An eine düstere Gestalt aus klassischen Schauerromanen – nämlich den Friedhofsdieb – gemahnt uns jener Dunkelmann, der als "Frecher Fledderer" bekannt, auf jedem Turnier den Besiegten und Geschlagenen, den Niedergeworfenen und Zerschmetterten auflauert. Wenn diese sich, unfähig jeder Regung, einfach nur der Melancholie hinzugeben trachten, überfällt sie der ghoulische Geselle um die Gestrauchelten mit prahlerischer Schilderung eigener Großtaten vollends zu vernichten.

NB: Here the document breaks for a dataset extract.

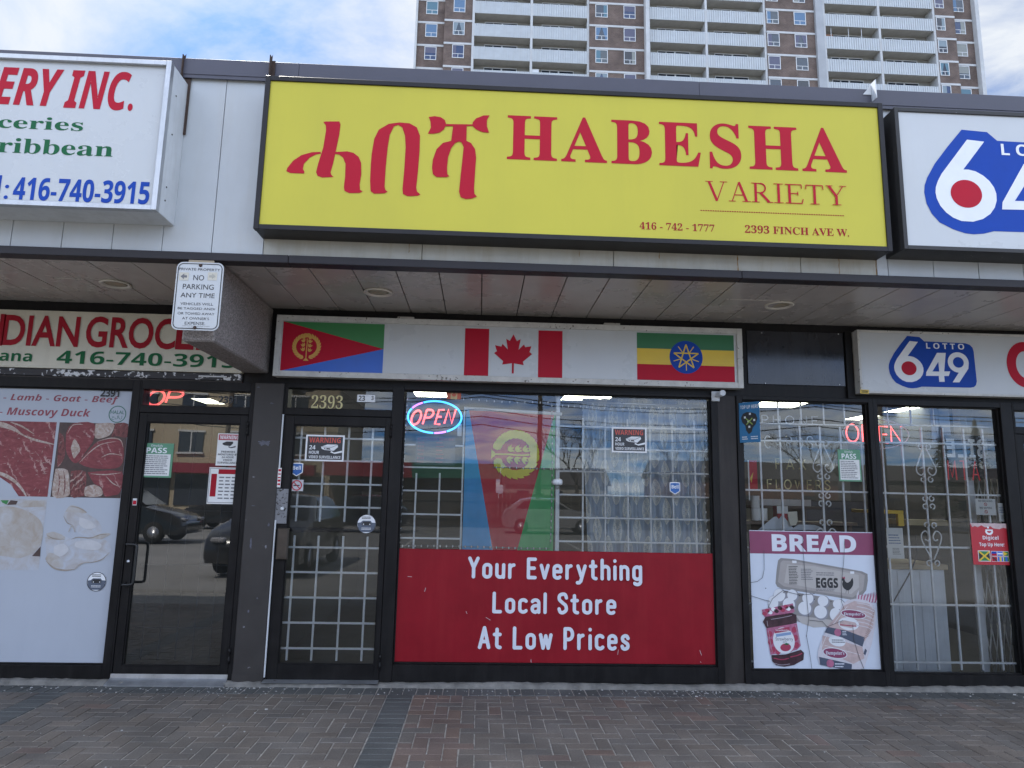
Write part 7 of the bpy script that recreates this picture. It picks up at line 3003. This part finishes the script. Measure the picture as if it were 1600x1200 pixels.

Diese Erfolge sind freilich – als reine Kinder des Zufalls geboren – so sehr nicht

der Rede wert, dass der Fledderer, um überhaupt eine Zuhörerschaft zu gewinnen, einzig den vollends Paralysierten aufzulauern vermag, denn alle Übrigen fliehen solches boulistische Bramarbasieren schnellsten Schrittes oder setzen ein Mittel ein, dass den Unhold zuverlässig bannt: Das ostentative Gähnen.

 

Der Teuflische Telefonierer

Es eignet den Wesen des Schattenreiches, dass sie als Teile sowohl dieser, als auch einer anderen Welt, beiden nicht recht zugehören können. Diese Zwienatur zeigt auch der "Teuflische Telefonierer", der, zwar immer irgendwie am Spiel beteiligt, dann aber plappernd und chattend doch nicht so recht an ihm teilnimmt. In einer Hand die Kugel, in der anderen den Kommunikator, versteht es der "Teuflische Telefonierer" die Aufmerksamkeit der Mitspieler vollends in jener Zwischenwelt, die nicht mehr Spiel und noch nicht Gespräch ist, gefangen zu halten, in der Spielfreude und Konzentration zu Schatten herabsinken. Ihr, die ihr euer Spiel retten wollt, zieht diesem plappernden Pétanquer, diesem brabbelnden Boulisten den Stecker.

 

Der Unholde wären noch viele zu nennen, die „Tolle Talkerin“, der „Manische Messer“, der „Zappelnde Zausel“ aber, genug davon. Wir sind gewarnt. Leicht können wir das Unheil von uns abwenden, wenn wir nur rechtzeitig die Beine in die Hand nehmen, sobald sich einer der Schrecken zeigt. Oder aber, wir geben der Verlockung des Bösen nach und wechseln hinüber, in das Schattenreich der boulistischen Ballastexistenzen, diese Vorhölle der Verhaltensoriginalität und werden selbst ein Teil von ihr, der dunklen Seite der Macht.